Burası hepimizi birbirimize bağlayan bir halka bizim için. Greve çıktıktan sonra sınıfımızın gücüyle tanıştık. UİD-DER’i tanıdık. Direnişe başladıktan sonra dayanışmayı, dayanışmayla güçlenmeyi öğrendik. Bugünkü şartlarımızı değiştirmek için uğraşırken geçmişin deneyimlerini öğrendik. 15-16 Haziran’ı, işçilerin birliğinden korkan patronların Galata köprüsünü açtırdığını, Nurten abla gibi nice kadının yürüyüşlere katıldığını öğrendik. Daha öğrenecek çok şeyimiz var elbette. Bunları doğru yerde öğreniyor olmak en büyük mutluluğumuz. Her etkinliğimiz, katıldığımız her çalışma bize daha çok güven veriyor. Kendimize ve sınıfımıza duyduğumuz güven büyüyor. Daha iyi bir anne, daha iyi bir eş, daha iyi bir evlat olmak için daha bilinçli ve örgütlü kadınlar olmamız gerekiyor.
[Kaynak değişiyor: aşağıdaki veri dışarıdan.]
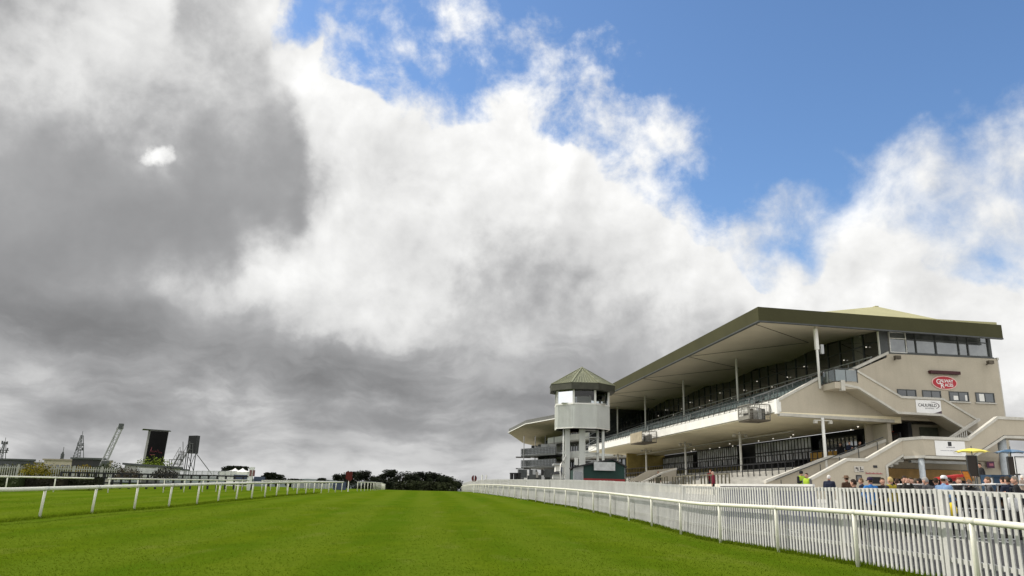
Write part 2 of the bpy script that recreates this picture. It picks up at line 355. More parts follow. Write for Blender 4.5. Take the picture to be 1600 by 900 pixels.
SOFFIT2 = pm('warm_soffit', (.84, .76, .56), .8, .06, .5, .03, 8, .15)
FASCIA = pm('olive_fascia', (.056, .054, .026), .6, .08, .6, .04, 8, .10)
ROOFM = pm('olive_roof_sheet', (.38, .355, .185), .6, .06, .8, .04, 9, .4)
STEEL = pm('galvanised_steel', (.42, .43, .43), .45, .15, 2, .08, 20, .5, metal=.3)
DKSTEEL = pm('dark_steel', (.06, .065, .065), .5, .2, 2, .1, 20, .4)
BLACK = pm('black_board', (.016, .016, .018), .5, .2, 2, .1, 20, .35)
CONC = pm('concrete', (.36, .35, .32), .9, .15, .7, .12, 10, .2, bump=.3)
TERR = pm('terrace_concrete', (.36, .35, .32), .9, .15, .7, .12, 10, .2)
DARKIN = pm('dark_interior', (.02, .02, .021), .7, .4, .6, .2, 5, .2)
GLASS = glassy('dark_glazing', (.012, .013, .013), .05)
WGLASS = glassy('sky_glazing', (.02, .024, .026), .10)
PGLASS = glassy('pale_glazing', (.10, .105, .11), .14, .06, .05)
DULL = pm('dull_timber', (.10, .085, .065), .85, .3, 2, .2, 14)

# ------------------------------------------------------------------ ground
def grass_mat():
    m = bpy.data.materials.new('turf'); m.use_nodes = True; nt = m.node_tree; L = nt.links.new; p = nt.nodes['Principled BSDF']
    g = nt.nodes.new('ShaderNodeNewGeometry')
    def noise(sc, det=4, sx=1, sy=1, rough=.55):
        mp = nt.nodes.new('ShaderNodeMapping'); mp.inputs['Scale'].default_value = (sx, sy, 1); mp.inputs['Rotation'].default_value = (0, 0, R(-7)); L(g.outputs['Position'], mp.inputs[0])
        n = nt.nodes.new('ShaderNodeTexNoise'); n.inputs['Scale'].default_value = sc; n.inputs['Detail'].default_value = det; n.inputs['Roughness'].default_value = rough
        L(mp.outputs[0], n.inputs['Vector']); return n.outputs[0]
    def mr(v, a, b, c=0, d=1):
        n = nt.nodes.new('ShaderNodeMapRange'); L(v, n.inputs[0])
        for i, q in enumerate((a, b, c, d)): n.inputs[i + 1].default_value = q
        return n.outputs[0]
    def mix(f, a, b):
        n = nt.nodes.new('ShaderNodeMix'); n.data_type = 'RGBA'; L(f, n.inputs[0])
        for i, c in ((6, a), (7, b)):
            if isinstance(c, tuple): n.inputs[i].default_value = (*c, 1)
            else: L(c, n.inputs[i])
        return n.outputs[2]
    c = mix(mr(noise(.35, 5), .35, .65), (.060, .100, .0045), (.086, .124, .006))
    c = mix(mr(noise(.55, 3, 1, .07), .42, .62, 0, .55), c, (.050, .104, .005))        # along-track mowing and wear
    sp = nt.nodes.new('ShaderNodeSeparateXYZ'); L(g.outputs['Position'], sp.inputs[0])
    m1 = nt.nodes.new('ShaderNodeMath'); m1.operation = 'MULTIPLY_ADD'; L(sp.outputs[1], m1.inputs[0]); m1.inputs[1].default_value = .105; L(sp.outputs[0], m1.inputs[2])
    m2 = nt.nodes.new('ShaderNodeMath'); m2.operation = 'MULTIPLY_ADD'; L(noise(.25, 2), m2.inputs[0]); m2.inputs[1].default_value = 1.2; L(m1.outputs[0], m2.inputs[2])
    m3 = nt.nodes.new('ShaderNodeMath'); m3.operation = 'MULTIPLY'; L(m2.outputs[0], m3.inputs[0]); m3.inputs[1].default_value = 1.9
    m4 = nt.nodes.new('ShaderNodeMath'); m4.operation = 'SINE'; L(m3.outputs[0], m4.inputs[0])
    c = mix(mr(m4.outputs[0], -.6, .6, 0, .55), c, (.100, .138, .012))
    c = mix(mr(noise(.9, 5, 1, .35), .56, .72, 0, .5), c, (.125, .142, .028))
    c = mix(mr(noise(3.5, 4), .50, .75, 0, .6), c, (.048, .086, .0035))
    c = mix(mr(noise(22, 3), .48, .72, 0, .55), c, (.048, .080, .0035))
    c = mix(mr(noise(1.3, 4), .60, .74, 0, .35), c, (.12, .132, .015))
    c = mix(mr(noise(60, 2), .52, .75, 0, .5), c, (.10, .135, .009))
    L(c, p.inputs['Base Color']); p.inputs['Roughness'].default_value = 1; p.inputs['Specular IOR Level'].default_value = 0
    b = nt.nodes.new('ShaderNodeBump'); b.inputs['Strength'].default_value = .7; b.inputs['Distance'].default_value = .05; L(noise(14, 6, rough=.7), b.inputs['Height']); L(b.outputs[0], p.inputs['Normal'])
    return m
TURF = grass_mat()
def build_ground():
    xs = sorted(set([-4000, -1500, -600, -300, -150, -100, -80] + [round(-60 + 1.5 * i, 2) for i in range(51)] + [20, 30, 60, 150, 600, 4000]))
    ys = sorted(set([-300, -60, -20, 0, 5] + [8 + i * 1.0 for i in range(60)] + [68 + 3 * i for i in range(45)] + [210, 230, 250, 300, 350, 400, 600, 1500, 6000]))
    rng = np.random.default_rng(3)
    vs = []; fs = []
    for j, y in enumerate(ys):
        for i, x in enumerate(xs):
            z = zt(y) + .03 * math.sin(x * .31 + y * .17) * math.sin(y * .23 - x * .11)
            if x > xf(y) + 1.6: z -= 0.5
            vs.append((x, y, z))
    n = len(xs)
    for j in range(len(ys) - 1):
        for i in range(n - 1): fs.append((j * n + i, j * n + i + 1, (j + 1) * n + i + 1, (j + 1) * n + i))
    b = MB(); b.v = vs; b.f = fs; o = b.build('ground', TURF, smooth=True); tag(o, kind='structure')
    b = MB(); ys2 = [-60, -20, 0] + [6 + 2 * i for i in range(130)]; lat = [.28, .5, 2, 3.7, 7.0, 8.2, 10.5, 11.5, 20, 60, 300]
    for y in ys2:
        for l in lat: b.v.append((xf(y) + l, y, za(xf(y) + l, y) + (0.0 if l > .3 else -.2)))
    n = len(lat)
    for j in range(len(ys2) - 1):
        for i in range(n - 1): b.f.append((j * n + i, j * n + i + 1, (j + 1) * n + i + 1, (j + 1) * n + i))
    tar = pm('apron_tarmac', (.045, .044, .045), .9, .25, .35, .2, 9, .25, bump=.3)
    tag(b.build('apron', tar, smooth=True), kind='structure')
    b = MB(); lat = [8.2, 10.5, 11.5, 20, 60, 300]; n = len(lat)
    for y in ys2:
        for l in lat: b.v.append((xf(y) + l, y, za(xf(y) + l, y) + .006))
    for j in range(len(ys2) - 1):
        for i in range(n - 1): b.f.append((j * n + i, j * n + i + 1, (j + 1) * n + i + 1, (j + 1) * n + i))
    tag(b.build('pavement', pm('concourse_concrete', (.40, .39, .36), .9, .15, .3, .15, 8, .2, bump=.2), smooth=True), kind='structure')
build_ground()
def build_grass():
    """uncountable blades of the near turf"""
    rng = np.random.default_rng(11); n = 120000
    u = rng.random(n); Y = 11 + 38 * u ** 1.7; X = -Y * .75 + rng.random(n) * (Y * 1.5)
    ok = X < np.interp(Y, _FY, _FX) + .25; X = X[ok]; Y = Y[ok]
    # taller unmown fringe along the foot of the fence and the left rail
    k = 26000; Y2 = 11 + 60 * rng.random(k) ** 1.3; X2 = np.interp(Y2, _FY, _FX) - .02 + rng.normal(0, .16, k)
    Y3 = 27 + 50 * rng.random(9000); X3 = np.interp(Y3, [17, 29.5, 36, 43, 52, 62, 78, 90], [-17.7, -17.4, -17.2, -17.0, -17.3, -17.8, -18.4, -18.6]) + rng.normal(0, .12, 9000)
    X2 = np.concatenate([X2, X3]); Y2 = np.concatenate([Y2, Y3]); k += 9000
    X = np.concatenate([X, X2]); Y = np.concatenate([Y, Y2]); hh = np.concatenate([.010 + .022 * rng.random(len(X) - k), .05 + .10 * rng.random(k)])
    n = len(X); Z = np.interp(Y, _ZY, _ZZ) + .03 * np.sin(X * .31 + Y * .17) * np.sin(Y * .23 - X * .11) - .004
    th = rng.random(n) * 6.283; w = .005 + .005 * rng.random(n) + .0004 * Y; lean = rng.normal(0, .02, (n, 2)) * (hh / .04)[:, None]
    a = np.stack([X - w * np.cos(th), Y - w * np.sin(th), Z], 1); c = np.stack([X + w * np.cos(th), Y + w * np.sin(th), Z], 1)
    t = np.stack([X + lean[:, 0], Y + lean[:, 1], Z + hh], 1)
    V = np.stack([a, c, t], 1).reshape(-1, 3)
    me = bpy.data.meshes.new('grass'); me.vertices.add(3 * n); me.vertices.foreach_set('co', V.ravel().astype(np.float32))
    me.loops.add(3 * n); me.loops.foreach_set('vertex_index', np.arange(3 * n, dtype=np.int32))
    me.polygons.add(n); me.polygons.foreach_set('loop_start', np.arange(0, 3 * n, 3, dtype=np.int32))
    me.update(calc_edges=True); me.validate()
    m = bpy.data.materials.new('grass_blade'); m.use_nodes = True; nt = m.node_tree; p = nt.nodes['Principled BSDF']; L = nt.links.new
    g = nt.nodes.new('ShaderNodeNewGeometry'); no = nt.nodes.new('ShaderNodeTexNoise'); no.inputs['Scale'].default_value = 2.2; no.inputs['Detail'].default_value = 8; L(g.outputs['Position'], no.inputs['Vector'])
    cr = nt.nodes.new('ShaderNodeValToRGB'); L(no.outputs[0], cr.inputs[0])
    cr.color_ramp.elements[0].position = .32; cr.color_ramp.elements[0].color = (.085, .135, .006, 1); cr.color_ramp.elements[1].position = .72; cr.color_ramp.elements[1].color = (.125, .175, .010, 1)
    di = nt.nodes.new('ShaderNodeBsdfDiffuse'); tl = nt.nodes.new('ShaderNodeBsdfTranslucent'); ad = nt.nodes.new('ShaderNodeMixShader'); ad.inputs[0].default_value = .5
    L(cr.outputs[0], di.inputs[0]); L(cr.outputs[0], tl.inputs[0]); L(di.outputs[0], ad.inputs[1]); L(tl.outputs[0], ad.inputs[2]); L(ad.outputs[0], nt.nodes['Material Output'].inputs['Surface']); nt.nodes.remove(p)
    me.materials.append(m); o = bpy.data.objects.new('grass', me); COL.objects.link(o)
    tag(o, 'short mown green grass of the racetrack turf', 'grass', kind='stuff')
build_grass()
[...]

Beynimizin içindeki aklı, kalbimizin içindeki vicdanı, irademizi güçlendirmemiz gerekiyor. İşte bunun için geliyoruz UİD-DER’e. Bugün attığımız bu küçük adımların yarın büyük değişimlerin önünü açacağına duyduğumuz inançla, tüm emekçi kadınları kendileri, evlatları ve içinde yaşadıkları toplum için UİD-DER’e çağırıyoruz.